Encuentro a los que cuentan chismes y dan falso testimonio contra sus vecinos. Encuentro a hermanos que se obligan unos a otros a comparecer ante los tribunales en relación con asuntos triviales que ellos mismos pudieron haber allanado sin intervención jurídica. Encuentro a hermanos y hermanas carnales que riñen por herencias y se demandan ante los tribunales del país, exponiendo ante el público los secretos fami­liares más íntimos y personales, no respetando nada, manifes­tando poca consideración los unos con los otros, interesados únicamente en las ventajas económicas que pueden lograr mediante tales actos egoístas.

En una ciudad del Este vi a una familia completamente dividida—la mitad de los hermanos y las hermanas de un lado y la otra mitad del lado opuesto—en una riña sumamente vergonzosa. En los funerales, la mitad de ellos se sentaron de un lado del pasillo y la otra mitad del otro. Se negaron a hablarse los unos a los otros. La propiedad en cuestión no valía más que unos cuantos miles de dólares y, sin embargo, estos hermanos y hermanas carnales se convirtieron en enemi­gos declarados por causa de ella.

He visto a personas en los barrios y ramas que impugnan las intenciones de las autoridades, así como las de uno y otro, y los hacen “pecar en palabra” por cosas que se han dicho, o se pensó o se imaginó que se dijeron. He visto ramas que han quedado completamente divididas por personas que dicen cosas ásperas unos de otros, que han llevado a sus reuniones el espíritu de Lucifer más bien que el Espíritu de Cristo.
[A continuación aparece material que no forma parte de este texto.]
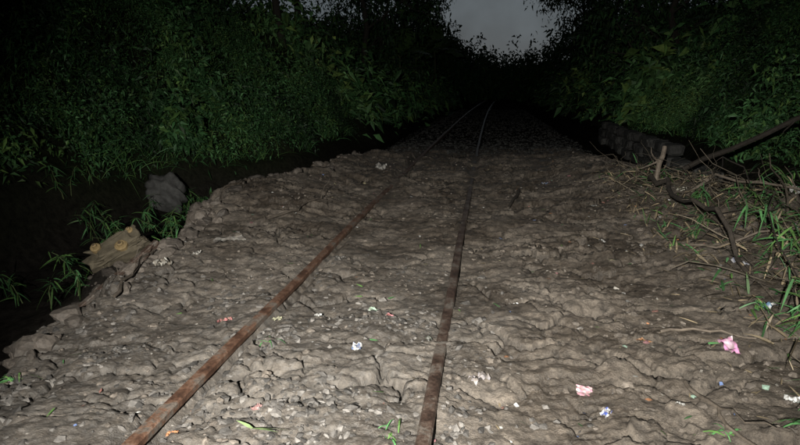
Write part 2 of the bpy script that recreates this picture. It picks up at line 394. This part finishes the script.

Hay quienes no aceptan ninguna responsabilidad, ni dan un momento de su tiempo para prestar servicio en la Iglesia, pero que constantemente están criticando a los que lo hacen. Hay algunos que son culpables y mundanos, y solamente sirven con los labios. Hay quienes hipócritamente se compro­meten a hacer algo y luego no cumplen; hay quienes son intolerantes y predispuestos, y los hay quienes maltratan a sus familias.

Dé éstas y de otras excentricidades, pecados y transgre­siones que no se han mencionado, todos tienen necesidad de arrepentirse. En los siguientes capítulos se dirá más acerca de los pecados que nos amenazan como individuos, como iglesia y como sociedad. Después de esto consideraremos los medios de arrepentimiento y el milagro del perdón que Dios obra en aquellos que verdaderamente se arrepienten.